C’est alors que, croyant avoir, pour un temps, rattaché le continent à sa politique, il s’occupa d’établir avec l’Angleterre des rapports réguliers. A l’image des Anglais mêmes, qui possédaient en France un service de renseignemens et une agence d’émissaires parfaitement montée, il remonta celle de la France en Angleterre et y détacha un essaim d’observateurs politiques et commerciaux, parmi lesquels un voyageur intellectuel, Fiévée, des policiers et contre-policiers pour les émigrés de Londres. Il fallait un ambassadeur en titre. Il fit choix du général Andréossy, et Talleyrand s’occupa de dresser les instructions[1].
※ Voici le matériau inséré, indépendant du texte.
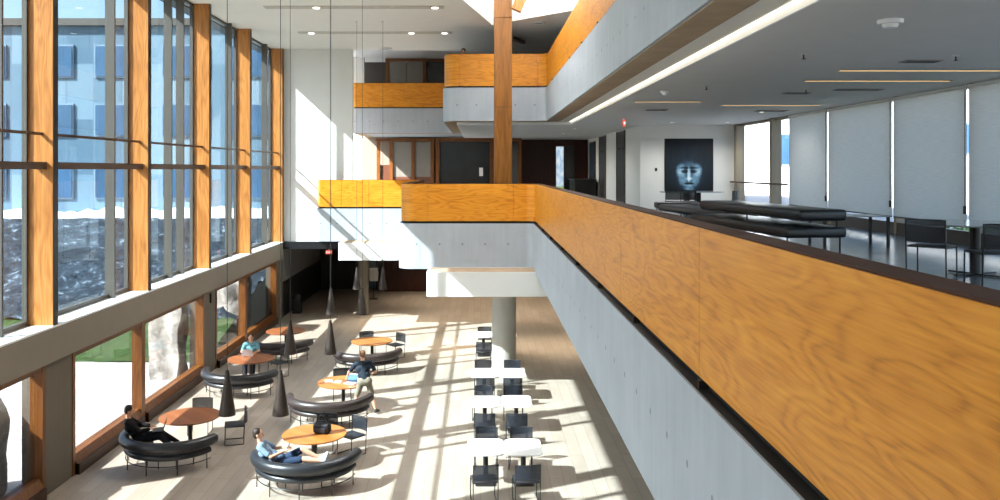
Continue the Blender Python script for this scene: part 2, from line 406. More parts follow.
def sub_path(path, y0, y1):
    """part of a polyline between two arc lengths"""
    out = []; s = 0
    for a, b in zip(path, path[1:]):
        L = (Vector(b)-Vector(a)).length
        for q in (y0, y1):
            pass
        lo = max(y0, s); hi = min(y1, s+L)
        if hi > lo+1e-6:
            pa = Vector(a).lerp(Vector(b), (lo-s)/L); pb = Vector(a).lerp(Vector(b), (hi-s)/L)
            if not out: out.append(tuple(pa))
            out.append(tuple(pb))
        s += L
    return out
def length(path): return sum((Vector(b)-Vector(a)).length for a, b in zip(path, path[1:]))
def balustrade(label, path, seams, z0, z1):
    L = length(path)
    t = thing('wooden_balustrade', label, 'balustrade', (0,0,0))
    cuts = [0]+[s for s in seams if 0 < s < L]+[L]
    for a, b in zip(cuts, cuts[1:]):
        p = sub_path(path, a+.004, b-.004)
        MB().sweep([(0,z0),(0,z1-.012),(-.09,z1-.012),(-.09,z0)], p).build('panel', M['wood_panel'], t, bevel=.003)
    MB().sweep([(-.01,z1-.012),(-.01,z1),(-.2,z1),(-.2,z1-.012)], path).build('rail_cap', M['cap'], t)
    MB().sweep([(.05,z0-.07),(.05,z0-.063),(-.04,z0-.063),(-.04,z0+.02),(-.08,z0+.02),(-.08,z0-.07)], path).build('shadow_gap_strip', M['reveal'], t)
    k = 1.2
    while k < L:
        p = sub_path(path, k, k+.05)
        MB().sweep([(.035,z0-.07),(.035,z0+.0),(-.04,z0+.0),(-.04,z0-.07)], p).build('bracket', M['reveal'], t); k += 2.75
    return t
iA = min(i for i, p in enumerate(P2) if p[0] < -2.53 and p[1] > 27)   # after the rounded left corner
front2 = P2[:iA]+[(-2.54,31)]; rear2 = [(-2.54,31)]+P2[iA:]
rear2 = [p for i, p in enumerate(rear2) if i == 0 or p[1] > 31.01 or p[0] < -2.6]
# seams measured along the path
s26 = 26.5
balustrade('long amber wood balustrade in front, running to the corner beside the timber column', front2, [6.83,10.5,14.2,17.9,21.6,25.2,s26+.55,s26+3.25,s26+4.9], E-1.63, E-.447)
balustrade('amber wood balustrade on the middle level, far left, against the white end wall', rear2, [5.3,7.4,8.6], E-1.63, E-.447)
iB = min(i for i, p in enumerate(P3) if p[0] < -1.35 and p[1] > 31.5)
front3 = P3[:iB]+[(-1.36,36)]; rear3 = [(-1.36,36)]+[p for p in P3[iB:] if p[1] > 36.5]
balustrade('amber wood balustrade of the top gallery, above the lounge ceiling', front3, [6,9.6,13.2,16.8,20.4,24,27.6,31.3,34.2], E+3.1, E+4.3)
balustrade('short orange wood balustrade high at the back, right of the white end wall', rear3, [5.6,7.4,9.4], E+3.1, E+4.3)

# white bulkheads below level two
B1 = rounded([(2.6,24.85),(-1.62,24.85),(-1.62,34.4)], [0,.12,0])
struct(MB().prism(offset_path(rounded([(2.3,26.0),(2.15,24.85),(-1.62,24.85),(-1.62,36.0)],[0,.25,.12,0]),0)+[(9,36.0),(9,26.0)], E-3.81, E-3.08).build('ceiling_bulkhead', M['plaster']), 'white plaster bulkhead over the concrete column', 'bulkhead')
struct(MB().prism(rounded([(-1.63,34.8),(-5.97,34.8),(-5.97,37.6),(-1.63,37.6)],[0,.1,0,0]), E-3.81, E-3.08).build('ceiling_bulkhead.001', M['plaster']), 'white plaster bulkhead at the back left', 'bulkhead')
struct(MB().prism(rounded([(2.1,25.99),(2.02,24.92),(-1.55,24.92),(-1.55,25.99)],[0,.25,.12,0]), E-3.08, E-3.07).build('trim_6', M['beige_top']))
struct(MB().box(-5.9,-2.3,34.87,36.1,E-3.08,E-3.07).build('trim_7', M['beige_top']))
struct(MB().sweep([(.0,E+1.785),(.0,E+1.799),(-.47,E+1.799),(-.47,E+1.785)], P3).build('ceiling_edge_soffit', M['beige_top']))
# soffit, cove and dropped ceiling over the lounge
struct(MB().prism([(2.93,-.3),(2.93,31.3),(-.9,31.3),(-.9,47.8),(3.42,47.8),(3.42,-.3)], E+1.795, E+1.80).build('ceiling_soffit', M['ceil']))
struct(MB().box(3.42, XR, -.3, 47.8, E+1.70, E+1.80).build('ceiling_lounge', M['ceil_grey']), 'grey plaster ceiling of the lounge', 'ceiling')
struct(MB().box(-.9, 3.42, 31.4, 47.8, E+1.70, E+1.794).build('ceiling_corridor', M['ceil_grey']))
struct(MB().sweep([(0,E+1.695),(.03,E+1.695),(.03,E+1.765),(0,E+1.765)], rounded([(3.42,Y0),(3.42,31.4),(-.9,31.4)],[0,.7,0])).build('trim_5', M['white_top']), 'white edge of the lounge ceiling', 'trim')
t = thing('cove_light_strip', 'light strip tucked in the cove along the edge of the lounge ceiling', 'light', (0,0,0))
MB().box(3.30, 3.385, -.2, 30.9, E+1.770, E+1.785).build('diffuser', M['cove'], t)
MB().box(3.29, 3.395, -.2, 30.9, E+1.785, E+1.7945).build('housing', M['plaster'], t)

# back spaces under and behind
struct(MB().box(-5.3, XR, 45.6, 45.9, 0, E-3.13).build('wall_dark_wood', M['wood_dark']), 'dark red wood wall at the back of the hall', 'wall')
struct(MB().box(XG-.2, XG+.3, 37.3, 47.9, 1.6, E-3.13).build('wall_left', plain('grey_left_wall', srgb(120,122,124), .6, .05, 2, obj=False)))
struct(MB().box(XG-.2, XG+.34, 37.3, 47.9, 0, 1.6).build('wall_left_lower', plain('dark_wainscot', srgb(34,34,36), .4, .1, 2, obj=False)))
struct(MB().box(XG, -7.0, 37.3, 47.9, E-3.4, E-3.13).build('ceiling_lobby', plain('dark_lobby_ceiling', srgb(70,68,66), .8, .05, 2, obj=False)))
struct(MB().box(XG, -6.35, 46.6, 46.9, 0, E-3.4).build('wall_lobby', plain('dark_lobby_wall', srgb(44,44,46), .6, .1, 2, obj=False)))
t = MB()
for x0 in (-6.35, -5.85): t.box(x0, x0+.06, 46.55, 46.65, 0, 2.5)
t.box(-6.35,-5.3,46.55,46.65,2.5,2.58)
d = struct(t.build('door_1', M['steel_dark']), 'glass entrance door at the back left', 'door'); MB().box(-6.29,-5.85,46.58,46.61,.05,2.5).build('pane', plain('blue_door_glass', srgb(92,128,160), .15, .1, 2, obj=False), d)

# upper back walls with timber framed glazing
def timber_screen(name, label, x0, x1, y, z0, z1, posts, panes, mat_panes):
    t = MB()
    for p in posts: t.box(p-.09, p+.09, y-.12, y+.06, z0, z1)
    t.box(x0, x1, y-.1, y+.05, z1-.16, z1); t.box(x0, x1, y-.1, y+.05, z0, z0+.12)
    o = struct(t.build(name, M['wood_frame']), label, 'glazed screen')
    for (a, b, z2, z3), m in zip(panes, mat_panes): MB().box(a, b, y-.03, y+.02, z2, z3).build('pane', m, o)
    return o
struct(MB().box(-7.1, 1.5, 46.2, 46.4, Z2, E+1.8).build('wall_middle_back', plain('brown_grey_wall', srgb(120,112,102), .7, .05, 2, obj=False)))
warm = plain('brown_lower_panel', srgb(88,54,40), .4, .08, 2, obj=False)
timber_screen('window_31', 'timber framed glazed screen on the middle level at the back', -5.75, -2.6, 45.6, Z2, E+1.7, [-5.6,-4.9,-3.7,-2.65],
  [(-5.5,-4.95,Z2+.1,Z2+1.75),(-4.85,-3.75,Z2+1.1,E+1.5),(-4.85,-3.75,Z2+.1,Z2+1.1),(-3.6,-2.7,Z2+1.1,E+1.5),(-3.6,-2.7,Z2+.1,Z2+1.1)],
  [warm, M['glass_grey'], warm, M['glass_grey'], warm])
timber_screen('window_32', 'dark glazed screen on the middle level beside the timber column', -2.4, 2.2, 44.6, Z2, E+1.68, [-2.3,.6,2.1],
  [(-2.2,.5,Z2+.1,E+1.5),(.7,2.0,Z2+.1,E+1.5)], [M['glass_dark'], M['glass_dark']])
t = tag(MB().box(-.07,.13,44.38,44.42,Z2+1.15,Z2+1.6).build('wall_notice', M['white_top']), 'small white notice on the dark glass screen', 'notice')
struct(MB().box(-6.75, -6.2, 43.5, 43.8, Z2, E+1.8).build('wall_pier', M['plaster']))
struct(MB().box(-6.9, -6.2, 44.2, 44.5, Z3, ZC+.65).build('wall_pier.001', M['plaster']))
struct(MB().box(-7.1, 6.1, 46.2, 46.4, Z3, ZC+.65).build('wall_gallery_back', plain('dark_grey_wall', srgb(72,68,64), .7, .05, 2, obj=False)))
timber_screen('window_33', 'timber framed glazing on the top gallery at the back', -5.1, -2.9, 44.6, Z3, ZC+.6, [-5.0,-3.0],
  [(-4.9,-4.0,Z3+.1,ZC+.45),(-3.95,-3.1,Z3+.1,ZC+.45)], [M['glass_grey'], M['glass_grey']])
timber_screen('window_36', 'dark glazing on the top gallery right of the timber frame', -2.85, 1.0, 44.7, Z3, ZC+.6, [.9], [(-2.85,.8,Z3+.1,ZC+.5)], [M['glass_dark']])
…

Le premier soin d’Andréossy sera de « s’appliquer toujours à réclamer et à promettre l’exécution littérale des stipulations arrêtées » par le traité d’Amiens. Pour ce qui est de Malte, il lui « sera donné des instructions spéciales et successives. » Le second objet de sa mission sera « d’éloigner, en chaque occasion, toute intervention du gouvernement britannique dans les affaires continentales. » Le troisième sera le commerce. Le Premier Consul considère qu’un traité de commerce « ne peut être que l’ouvrage de beaucoup de méditations et de temps. » Il ajourne toute convention de ce genre ; mais il est disposé à négocier « une série d’arrangemens particuliers et de compensations calculées d’après les intérêts respectifs du commerce des deux nations… Le gouvernement français ne peut lever subitement toutes les prohibitions établies sur le commerce anglais et ouvrir la porte aux produits de l’industrie anglaise, sans porter un notable préjudice aux manufactures nationales, qui, depuis quelques années, ont reçu, il est vrai, une impulsion favorable, mais qui n’ont encore eu, soit en capitaux, soit en approvisionnemens de matières premières, aucun des moyens qui peuvent les mettre à

  1. Elles portent la date du 1er juillet 1802.